Love God first, then neighbor.
- In Order of activities, prayer is first: When there are many things to do in a day, make sure you do prayer first. Before eating. Before study. Before sports and entertainment.
- JPII in Novo 32: “Training in holiness calls for a Christian life distinguished above all in the art of prayer. … We have to learn to pray.”
Basic elements of a Prayer Routine
a.) Prayer is silence, interior and exterior silence. “It is very hard to pray if one dos not know how. We must help ourselves to learn. The most important thing is silence. Souls of prayer are souls of deep silence. We cannot place ourselves directly in God’s presence without imposing upon ourselves interior and exterior silence” (M. Teresa).
The devil throws noise at us: visual, audible chaos. 1000 TV stations to choose from. 10 million songs on one ipod. 20,000 movies to choose from on Netflix. Constant, relentless assault of noise, in order to drown out God’s silence. Noise is the reason why so few men are hearing the call to become priests today—they can’t hear the call.
There must be some silence in your family: sitting in the living room together without anything “on?” Rules for quiet time (no electronics after 9pm)? Even just a simple space of silence like a pause between rosary mysteries.
b.) Four areas of daily prayer practice:
- the Eucharist (Mass, adoration, spiritual communion)
- Our Lady (angelus, rosary, novenas, invocations)
- Reading: Scripture and lives of the saints
- Penance: sacramental and devotional
c.) Elements of a routine:
- morning offering: hit the ground on our knees, begin day on our knees
- daily Mass: a few times a week (at least once a week). Personally, a priest needs to see some folks at Mass who are there more from desire than mere obligation.
- daily rosary and/or angelus: use pictures if helpful
- Bible reading few times a week: can integrate into rosary, or if you teach the catechism to your children. Perhaps reading the Sunday or daily readings with your children. The heart of the “Oratory” is “familiar discourse on the Word of God.” No Christian is literate until he has read the Bible
- weekly adoration hour: training children to sit in silence. Our PSR kids were so unruly until they came to the BS chapel.
- confession every few weeks: Mom would promise us the lighting of one votive candle and sweeten the deal with ice cream afterwards
- daily examination of conscience: St.
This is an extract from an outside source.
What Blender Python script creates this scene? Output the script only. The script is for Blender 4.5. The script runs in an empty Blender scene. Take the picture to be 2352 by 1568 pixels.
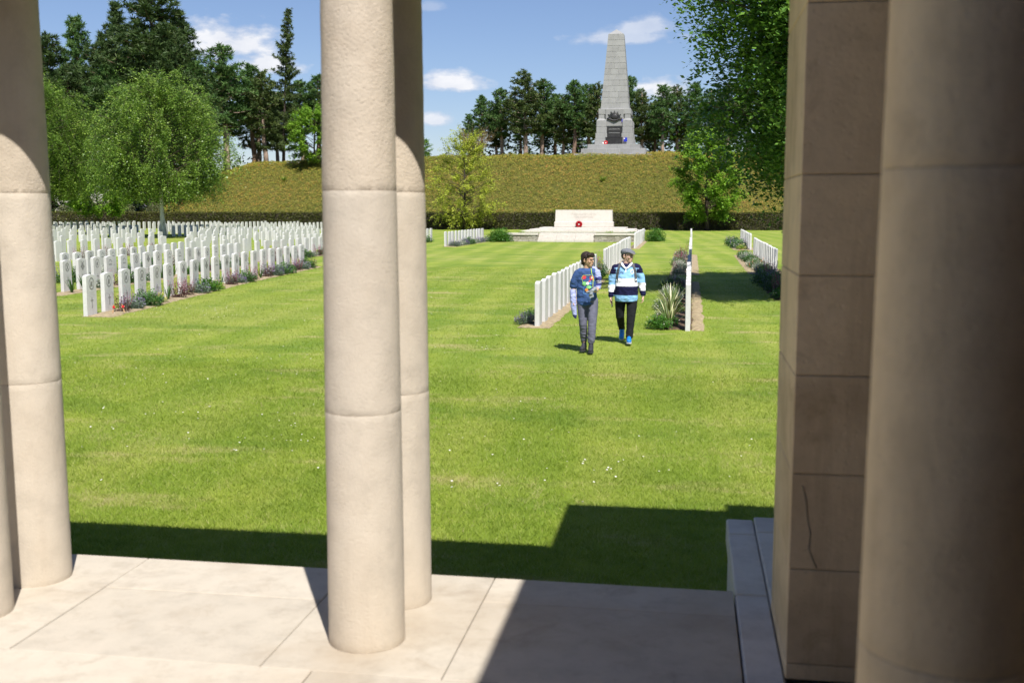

Ignatius’ non-negotiable. Daily personal encounter.
- annual retreat or youth camp: retreats (change of time and place) are irreplaceable. Some things come into or out of a person only during retreats.
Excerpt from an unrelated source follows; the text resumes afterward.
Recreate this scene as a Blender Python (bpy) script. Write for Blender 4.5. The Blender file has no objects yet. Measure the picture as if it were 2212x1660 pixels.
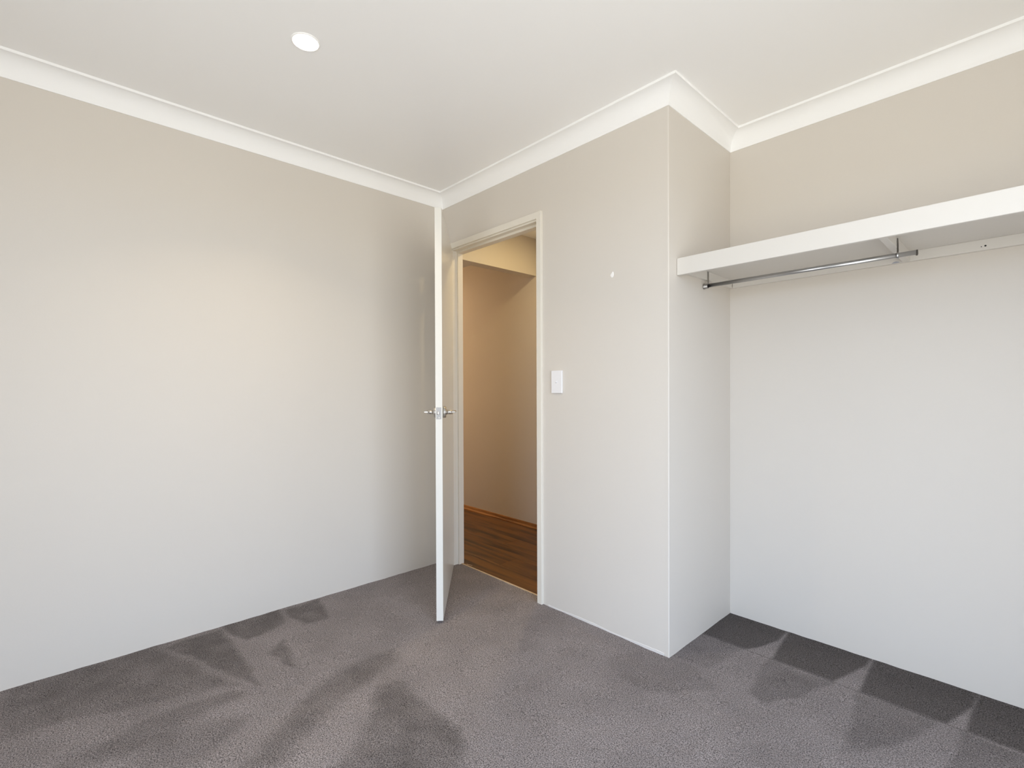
import bpy, bmesh, math, random
import numpy as np
from mathutils import Vector, Matrix

sc = bpy.context.scene
C = sc.collection
random.seed(4)

# ------------------------------------------------------------------ camera
F_PX, CY, YAW, PITCH, ROLL = 1058.047, 850.044, 0.8163698, -0.00755136, -0.00349727
CAM = Vector((2.728, -1.92915, 1.16))
fw = Vector((-math.sin(YAW) * math.cos(PITCH), math.cos(YAW) * math.cos(PITCH), math.sin(PITCH)))
rt = Vector((math.cos(YAW), math.sin(YAW), 0))
up = rt.cross(fw)
rt2 = rt * math.cos(ROLL) + up * math.sin(ROLL)
up2 = -rt * math.sin(ROLL) + up * math.cos(ROLL)
cd = bpy.data.cameras.new('camera')
cam = bpy.data.objects.new('camera', cd)
C.objects.link(cam)
m = Matrix((rt2, up2, -fw)).transposed().to_4x4()
m.translation = CAM
cam.matrix_world = m
cd.sensor_width = 36
cd.lens = F_PX / 2212 * 36
cd.shift_y = (CY - 830) / 2212
cd.clip_start = 0.02
sc.camera = cam

# ------------------------------------------------------------------ room numbers (metres)
ZB = 2.3728            # underside of the cornice
H = 2.458              # ceiling
B = 1.6575             # outer corner of the nib
R = 0.6215             # depth of the robe recess
XE = 3.55              # right (window) wall
YS = -3.1              # wall behind the camera
WY0, WY1, WZ0, WZ1 = -2.0, -0.5, 0.05, 2.12     # window opening in the right wall

SX0_, SX1_, SZ0, SZ1 = 1.6, 2.8, 0.05, 2.1 # glazed door added for daylight in the wall behind the camera
SKY = (5.15, 6.15, 7.7) # radiance above the horizon
GROUND = (5.0, 5.0, 4.75) # sunlit paving
LAMP = 3.8 # bedroom downlight, W
HALL = 5.8 # hall downlight, W
LED = 10.0                       # glow of the downlight lens
HALL2 = 26.0 # second hall downlight further left, W
# ------------------------------------------------------------------ world: overcast sky over pale paving
w = bpy.data.worlds.new('world')
sc.world = w
w.use_nodes = True
nt = w.node_tree
nt.nodes.clear()
tc = nt.nodes.new('ShaderNodeTexCoord')
sx = nt.nodes.new('ShaderNodeSeparateXYZ')
rp = nt.nodes.new('ShaderNodeValToRGB')
mr = nt.nodes.new('ShaderNodeMapRange')
mr.inputs['From Min'].default_value = -1
nt.links.new(tc.outputs['Generated'], sx.inputs[0])
nt.links.new(sx.outputs['Z'], mr.inputs['Value'])
nt.links.new(mr.outputs[0], rp.inputs[0])
e = rp.color_ramp.elements
e[0].position = 0.0
e[0].color = (*GROUND, 1)
e[1].position = 0.5
e[1].color = (*SKY, 1)
k = e.new(0.485)
k.color = (*GROUND, 1)
bg = nt.nodes.new('ShaderNodeBackground')
wo = nt.nodes.new('ShaderNodeOutputWorld')
bg.inputs['Strength'].default_value = 1.0
nt.links.new(rp.outputs[0], bg.inputs[0])
nt.links.new(bg.outputs[0], wo.inputs[0])


def area(name, loc, rot, sx_, sy_, power, color, portal=False, shape='RECTANGLE', spread=None):
    l = bpy.data.lights.new(name, 'AREA')
    l.shape = shape
    l.size = sx_
    if shape == 'RECTANGLE':
        l.size_y = sy_
    l.energy = power
    l.color = color
    if portal:
        l.cycles.is_portal = True
    if spread:
        l.spread = spread
    o = bpy.data.objects.new(name, l)
    o.location = loc
    o.rotation_euler = rot
    C.objects.link(o)
    return o


area('window_portal', (XE + 0.11, (WY0 + WY1) / 2, (WZ0 + WZ1) / 2), (0, math.radians(90), 0),
     WZ1 - WZ0, WY1 - WY0, 1, (1, 1, 1), portal=True)

SOUTH = True  # added glazed door, brightens the ceiling and the doorway wall
if SOUTH:
    area('added_door_portal', ((SX0_ + SX1_) / 2, YS - 0.11, (SZ0 + SZ1) / 2), (math.radians(90), 0, 0),
         SX1_ - SX0_, SZ1 - SZ0, 1, (1, 1, 1), portal=True)

sc.view_settings.view_transform = 'Standard'
sc.view_settings.look = 'None'
sc.view_settings.gamma = 1
sc.view_settings.use_curve_mapping = False
sc.view_settings.exposure = 0.18
sc.cycles.max_bounces = 16
sc.cycles.diffuse_bounces = 12
sc.cycles.glossy_bounces = 4
sc.cycles.caustics_reflective = False
sc.cycles.caustics_refractive = False
sc.cycles.sample_clamp_indirect = 80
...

- annual pilgrimage to local shrine: exciting, physical—good for boys
That you may know God
The family is not an end in itself. It is a means to God. If God is first in our families, all our relationships will be golden, even when they are difficult. “If your prayer life is right, your community life will be perfectly alright,” MT.
Perfect prayer is the response of Our Lady at the Annunciation. She was presumably at prayer when the angel came to her, and she made that act of entrustment to God. The Holy Family was holy because God invited it to be holy, and Mary (and Joseph) accepted that invitation. The perfection of the human person is an intersection of the divine will and the human will, God’s gift and man’s reciprocity. We know that God’s will is our sanctification. He wants every family to be holy. The question is, what is our will? Do we want to be holy? And the answer is: yes, we do. The human heart longs for God, and longs for holiness, even when it is deceived. We are all deceived, beguiled, to some extent. Let us pray more, and pray better: “For this reason,” Paul writes in Eph 3, “I kneel before the Father, from whom every family in heaven and on earth is named, that … Christ may dwell in your hearts through faith; that you, rooted and grounded in love, may have strength to comprehend with all the holy ones what is the breadth and length and height and depth, and to know the love of Christ that surpasses knowledge.”